Non-negligible impact of Stokes drift and wave-driven Eulerian currents on simulated surface particle dispersal in the Mediterranean Sea

Abstract. Numerical simulations of marine surface particle dispersal are a crucial tool for addressing many outstanding issues in physical oceanography with societal relevance, such as marine plastic pollution. However, the quality of these Lagrangian simulations depends on the ability of the underlying numerical model to represent the prevailing ocean circulation features. Here, we investigate how simulated marine surface particle dispersal changes, if the – often omitted or only approximated – impact of wind-generated surface waves on the upper ocean circulation is considered.
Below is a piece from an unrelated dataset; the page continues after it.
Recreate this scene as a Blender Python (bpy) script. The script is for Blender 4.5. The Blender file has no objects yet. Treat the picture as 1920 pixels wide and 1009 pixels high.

We use velocity fields from a high-resolution coupled ocean-wave model simulation and a complementary stand-alone ocean model simulation for the Mediterranean Sea to answer the following questions: 1) How does the explicit representation of waves impact the simulated surface particle dispersal, and what is the relative impact of Stokes drift and wave-driven Eulerian currents? 2) How accurately can the wave impact be approximated by the commonly applied approach to advect particles with non wave-driven Eulerian currents and Stokes drift from stand-alone ocean and wave models? We find that the representation of surface waves tends to increase the simulated mean Lagrangian surface drift speed in winter through a dominant impact of Stokes drift, and to decrease the mean Lagrangian surface drift speed in summer through a dominant impact by wave-driven Eulerian currents. Furthermore, simulations that approximate the surface wave impact by including the Stokes drift (but ignoring the wave-driven Eulerian currents) do not necessarily yield a better estimate of the surface particle dispersal patterns with explicit representation of the wave impact than simulations that do not include any surface wave impact. Our results imply that – whenever possible – velocity fields from a coupled ocean-wave model should be used for surface particle dispersal simulations.